昨年、IMFが、中国の人民元をバスケット通貨であるSDRの構成通貨(前構成は米ドル、ユーロ、円、ポンド)に採用することを決定した際には、いよいよ人民元が国際通貨として国際舞台に躍り出たとする評価もありました。一頃には、ロシアと共にSDRの世界単一通貨化を狙っているとも噂され、今般のSDR建て債の発行の記事が目に入った時も、一瞬、中国が早くも“世界中央銀行”の座に手を伸ばしたのかと身構えました。
しかしながら、記事の内容を読んでみますと、満期までの期間6か月程度と短く、SDR建て債の“中央銀行券化”にはほど遠いようです。各国に配分されているSDRそのもので売買されるのではなく、その実態は、米ドル建ての債権のようなのです。当記事では、日本のメガバンク3行にも購入を呼び掛けているとしていますが、SDR自身は、政府やIMFが指定した公的金融機関しか保有できませんので、毎日ロンドン市場の正午の為替相場に基づいて算出されている米ドル換算のSDR相場によって取引されるとしか考えようがありません。となりますと、潤沢な外貨準備を有するとする中国の看板には偽りがあり、実際には外貨調達を必要としており、その手段としてSDR建ての債券の発行を計画したと推測できるのです。
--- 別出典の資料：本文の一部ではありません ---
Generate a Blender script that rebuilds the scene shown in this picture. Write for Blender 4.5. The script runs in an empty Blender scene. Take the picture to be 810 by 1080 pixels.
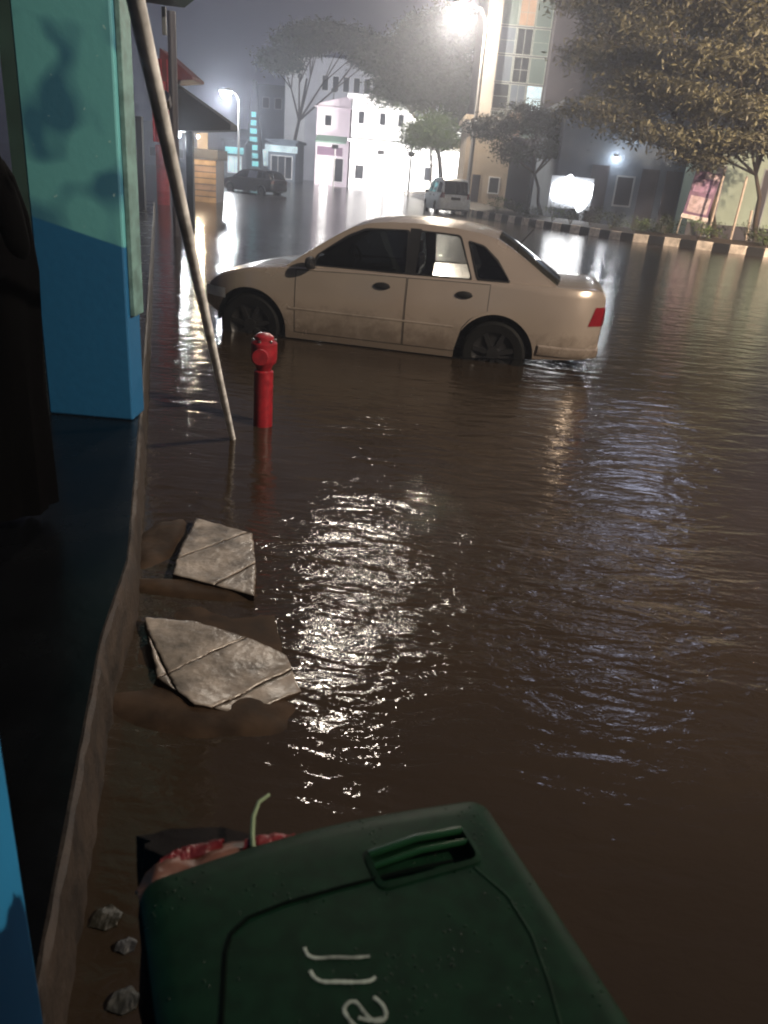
import bpy, bmesh, math, random
from mathutils import Vector, Matrix
random.seed(7)
S = bpy.context.scene
COL = S.collection
R = math.radians
# ------------------------------------------------------------------ camera model
F = 811.0; PITCH = R(23.74); ROLL = R(5.0); H = 1.75
def ray(px, py):
    x = px-405; y = 540-py
    c, s = math.cos(ROLL), math.sin(ROLL)
    u = x*c-y*s; v = x*s+y*c
    return (u, F*math.cos(PITCH)+v*math.sin(PITCH), -F*math.sin(PITCH)+v*math.cos(PITCH))
def gz(px, py, z=0.0):
    d = ray(px, py); t = (z-H)/d[2]
    return Vector((d[0]*t, d[1]*t, z))
def at(px, py, Y):
    d = ray(px, py); t = Y/d[1]
    return Vector((d[0]*t, Y, H+d[2]*t))
# ------------------------------------------------------------------ helpers
def link(o): COL.objects.link(o); return o
def tag(o, label=None, cat=None, group=None, kind=None):
    if label: o['label'] = label
    if cat: o['category'] = cat
    if group: o['group'] = group
    if kind: o['kind'] = kind
    return o
def thing(name, label, cat, loc=(0, 0, 0), rz=0, group=None):
    o = bpy.data.objects.new(name, None); link(o)
    o.location = loc; o.rotation_euler = (0, 0, rz); o.empty_display_size = .1
    return tag(o, label, cat, group)
class MB:
    def __init__(s): s.v = []; s.f = []; s.m = []; s.mi = 0
    def add(s, vs, fs, mi=None):
        b = len(s.v); s.v += [tuple(v) for v in vs]
        s.f += [tuple(i+b for i in f) for f in fs]; s.m += [s.mi if mi is None else mi]*len(fs); return s
    def box(s, x0, x1, y0, y1, z0, z1, mi=None):
        return s.add([(x0,y0,z0),(x1,y0,z0),(x1,y1,z0),(x0,y1,z0),(x0,y0,z1),(x1,y0,z1),(x1,y1,z1),(x0,y1,z1)],
              [(0,3,2,1),(4,5,6,7),(0,1,5,4),(1,2,6,5),(2,3,7,6),(3,0,4,7)], mi)
    def obox(s, c, ax, half, mi=None):
        c = Vector(c); vs = []
        for k in (-1, 1):
            for (i, j) in ((-1,-1),(1,-1),(1,1),(-1,1)):
                vs.append(c+ax[0]*half[0]*i+ax[1]*half[1]*j+ax[2]*half[2]*k)
        return s.add(vs, [(0,3,2,1),(4,5,6,7),(0,1,5,4),(1,2,6,5),(2,3,7,6),(3,0,4,7)], mi)
    def grid(s, rows, mi=None, closed=False):
        n = len(rows[0]); vs = [p for r in rows for p in r]; fs = []
        for i in range(len(rows)-1):
            for j in range(n if closed else n-1):
                a = i*n+j; b = i*n+(j+1) % n
                fs.append((a, b, b+n, a+n))
        return s.add(vs, fs, mi)
    def tube(s, pts, rad, n=12, mi=None, cap=True):
        pts = [Vector(p) for p in pts]
        if not isinstance(rad, (list, tuple)): rad = [rad]*len(pts)
        rows = []
        for i, p in enumerate(pts):
            d = (pts[min(i+1, len(pts)-1)]-pts[max(i-1, 0)])
            if d.length < 1e-9: d = Vector((0, 0, 1))
            d.normalize()
            a = d.cross(Vector((0, 0, 1)))
            if a.length < .05: a = d.cross(Vector((1, 0, 0)))
            a.normalize(); b = d.cross(a)
            rows.append([p+(a*math.cos(2*math.pi*k/n)+b*math.sin(2*math.pi*k/n))*rad[i] for k in range(n)])
        s.grid(rows, mi, True)
        if cap:
            s.add(rows[0], [tuple(range(n-1, -1, -1))], mi); s.add(rows[-1], [tuple(range(n))], mi)
        return s
    def lathe(s, prof, n=24, mi=None, origin=(0,0,0), axis='z'):
        rows = []
        for (r, h) in prof:
            row = []
            for k in range(n):
                a = 2*math.pi*k/n
                if axis == 'z': row.append((origin[0]+r*math.cos(a), origin[1]+r*math.sin(a), origin[2]+h))
                elif axis == 'y': row.append((origin[0]+r*math.cos(a), origin[1]+h, origin[2]+r*math.sin(a)))
                else: row.append((origin[0]+h, origin[1]+r*math.cos(a), origin[2]+r*math.sin(a)))
            rows.append(row)
        return s.grid(rows, mi, True)
    def prism(s, poly, d, mi=None):
        """poly: list of 3D points (planar); d: extrusion vector"""
        d = Vector(d); n = len(poly)
        vs = [Vector(p) for p in poly]+[Vector(p)+d for p in poly]
        fs = [tuple(range(n-1, -1, -1)), tuple(range(n, 2*n))]+[(i, (i+1) % n, (i+1) % n+n, i+n) for i in range(n)]
        return s.add(vs, fs, mi)
    def build(s, name, mats, parent=None, smooth=False, bevel=0, weld=True):
        me = bpy.data.meshes.new(name); me.from_pydata(s.v, [], s.f)
        if not isinstance(mats, (list, tuple)): mats = [mats]
        for m in mats: me.materials.append(m)
        for p, mi in zip(me.polygons, s.m): p.material_index = mi
        bm = bmesh.new(); bm.from_mesh(me)
        if weld: bmesh.ops.remove_doubles(bm, verts=bm.verts, dist=1e-5)
        bmesh.ops.recalc_face_normals(bm, faces=bm.faces)
        if smooth:
            for f in bm.faces: f.smooth = True
        bm.to_mesh(me); bm.free()
        o = bpy.data.objects.new(name, me); link(o)
        if parent: o.parent = parent
        if bevel:
            b = o.modifiers.new('b', 'BEVEL'); b.width = bevel; b.segments = 2; b.limit_method = 'ANGLE'; b.angle_limit = R(40)
        if smooth:
            try: me.set_sharp_from_angle(angle=R(38))
            except Exception: pass
        return o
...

SDR建ての債券の発行は、国家開発銀行の他にも、世銀や中国人民銀行も検討しているそうですが、弱含みの人民元を背景に外貨調達に苦慮した中国が、SDRの信用を利用しようとしているとしますと、SDR建て債の発行は、人民元のさらなる下落をも予感させます。あるいは、今年10月1日からのSDRの構成通貨への参加を前にして、バスケット通貨であった人民元の事実上の“ドル・ペッグ”を停止しなければならず、そのマイナス影響を和らげるために、SDRという別の安定したバスケット通貨の枠組みに寄生しようとしている可能性もあります。そしてそれは同時に、国際準備資産としてのSDR自身の不安定化をも招くのではないかと危惧するのです。